On Fri, May 16, 2014 at 11:12:15AM -0700, Ramin K wrote:
> On 5/15/2014 12:14 PM, Christopher Wood wrote:
> >(inline)
> >
> >On Thu, May 15, 2014 at 11:45:21AM -0700, Ramin K wrote:
> >>
> >>I'd also like to disagree slightly with Christopher who also
> >>posted in this thread. Your profile:: classes are the perfect place
> >>for all sorts of site specific nonsense including resources. In
> >>fact if you're not sufficiently embarrassed of your profile classes
> >>you're probably not taking full advantage of that abstraction
> >>layer. I wrote about how I use/abuse them here,
> >>https://ask.puppetlabs.com/question/5235/what-goes-in-the-profile-part-of-roleprofile/
> >
> >(I think I had this exact conversation when discussing profiles at
> >work.)
> >
> >This is usually where I say: If you have site-specific things you
> >should modularize those and add the relevant include statements and
> >chaining to the profile, with the data in hiera.
> >
> >For us that includes a site level in hiera so that hosts at different
> >sites get different puppetmasters (server not ca_server), ntp
> >servers, resolvers, and so on. This helps us use the mnemonic that
> >anything in node yaml indicates either an oddity or an error. This
> >will also let us quickly include a module if we need it somewhere
> >else.
> >
> >Of course, your mileage may vary, mine sure has at times.
> 
> Oh good, disagreement. I think much harder when that happens :-)
> 
>       We probably agree more than disagree, but the statement that
> bothered me was that profile was a place of pure includes and
> chains. Sure everything should be modularized, but often the time to
> do it is eventually and sometimes never. Generalization should only
> happen once you need more than one and fully understand the problem.
> Perhaps we could mimic Knuth and say "Premature generalization is a
> distraction from automating your production system."

There's a point. Though regardless of my level of understanding I definitely 
will need more than one (more below.)

>       I think there is a distinction between small systems and large ones
> which affect both our point of views. I run a smallish system that I
> own completely. Without dissenting opinions about what should be on
> servers I'm free to make sweeping changes to how we manage a daemon
> with hardly anyone noticing let alone caring. And because I'm
> manpower limited, I'm unlikely to do generalization unless
> absolutely needed.
>       In a larger system many sites, divisions, etc are going to do
> things differently and generalization is required much earlier and
> often.
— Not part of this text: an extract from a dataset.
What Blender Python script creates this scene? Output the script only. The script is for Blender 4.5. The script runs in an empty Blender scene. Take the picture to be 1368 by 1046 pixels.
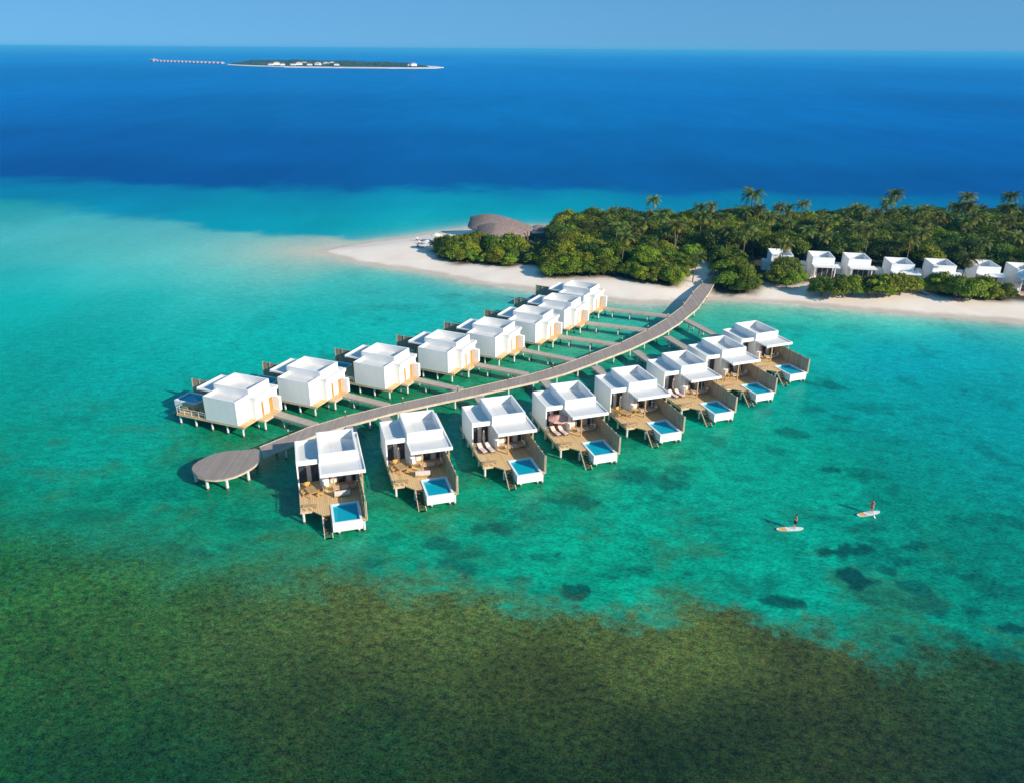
import bpy, math, random
import numpy as np
from mathutils import Matrix, Vector
random.seed(7); R_ = np.random.RandomState(7)
sc = bpy.context.scene
COL = sc.collection
rad = math.radians

# ------------------------------------------------------------------ camera, world, sun, exposure
F_PX, PITCH, ROLL, CAM_H = 1051.12, 23.483, 0.378, 50.0
cam_d = bpy.data.cameras.new('camera'); cam = bpy.data.objects.new('camera', cam_d); COL.objects.link(cam)
cam_d.sensor_width = 36; cam_d.lens = F_PX / 1368 * 36; cam_d.clip_start = 0.5; cam_d.clip_end = 200000
_t, _r = rad(PITCH), rad(ROLL)
_U = Vector((0, math.sin(_t), math.cos(_t))); _F = Vector((0, math.cos(_t), -math.sin(_t))); _X = Vector((1, 0, 0))
_R2 = _X * math.cos(_r) + _U * math.sin(_r); _U2 = _U * math.cos(_r) - _X * math.sin(_r)
cam.matrix_world = Matrix(((_R2.x, _U2.x, -_F.x, 0), (_R2.y, _U2.y, -_F.y, 0), (_R2.z, _U2.z, -_F.z, CAM_H), (0, 0, 0, 1)))
sc.camera = cam

SUN_AZ, SUN_EL = 125.0, 26.0          # azimuth clockwise from +Y
w = bpy.data.worlds.new('World'); sc.world = w; w.use_nodes = True
nt = w.node_tree; bg = nt.nodes['Background']
sky = nt.nodes.new('ShaderNodeTexSky'); sky.sky_type = 'NISHITA'; sky.sun_disc = False
sky.sun_elevation = rad(SUN_EL); sky.sun_rotation = rad(SUN_AZ); sky.altitude = 0
sky.air_density = 1.2; sky.dust_density = 0.3; sky.ozone_density = 3.0
tint = nt.nodes.new('ShaderNodeMix'); tint.data_type = 'RGBA'; tint.blend_type = 'MULTIPLY'; tint.inputs['Factor'].default_value = 1
_g = nt.nodes.new('ShaderNodeTexCoord'); _a = nt.nodes.new('ShaderNodeVectorMath'); _a.operation = 'ADD'; _a.inputs[1].default_value = (0, 0, 0.16)
_n = nt.nodes.new('ShaderNodeVectorMath'); _n.operation = 'NORMALIZE'; nt.links.new(_g.outputs['Generated'], _a.inputs[0]); nt.links.new(_a.outputs[0], _n.inputs[0]); nt.links.new(_n.outputs[0], sky.inputs['Vector'])
nt.links.new(sky.outputs[0], tint.inputs['A']); tint.inputs['B'].default_value = (0.46, 0.74, 0.92, 1)
_m = nt.nodes.new('ShaderNodeMix'); _m.data_type = 'RGBA'; _m.inputs['Factor'].default_value = 0.5; _m.inputs['B'].default_value = (0.80, 2.75, 5.2, 1)
nt.links.new(tint.outputs['Result'], _m.inputs['A']); nt.links.new(_m.outputs['Result'], bg.inputs['Color']); bg.inputs['Strength'].default_value = 0.11
sd = bpy.data.lights.new('sun', 'SUN'); sd.energy = 4.9; sd.angle = rad(0.5); sd.color = (1.0, 0.91, 0.77)
sun = bpy.data.objects.new('sun', sd); COL.objects.link(sun)
_sv = Vector((math.sin(rad(SUN_AZ)) * math.cos(rad(SUN_EL)), math.cos(rad(SUN_AZ)) * math.cos(rad(SUN_EL)), math.sin(rad(SUN_EL))))
sun.rotation_euler = _sv.to_track_quat('Z', 'Y').to_euler(); sun.location = (60, -40, 60)
sc.view_settings.view_transform = 'Standard'; sc.view_settings.look = 'None'; sc.view_settings.gamma = 1
sc.view_settings.exposure = 0.34
sc.cycles.max_bounces = 6; sc.cycles.transparent_max_bounces = 8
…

Also with a larger staff the additional code and complexity
> is worth it if it keeps everyone from reinventing the wheel.

I think you've hit the nail right on the head. My thinking is definitely 
influenced by the need to do things at (medium-ish) scale and I won't be 
interrupted by some random server's nagios tantrum. If it was a choice between 
perfect profiles and being able to get everything else done too I would 
definitely make your choice instead (as I have before). As long as it's in 
git/puppet somebody can read it later and figure out what I was up to.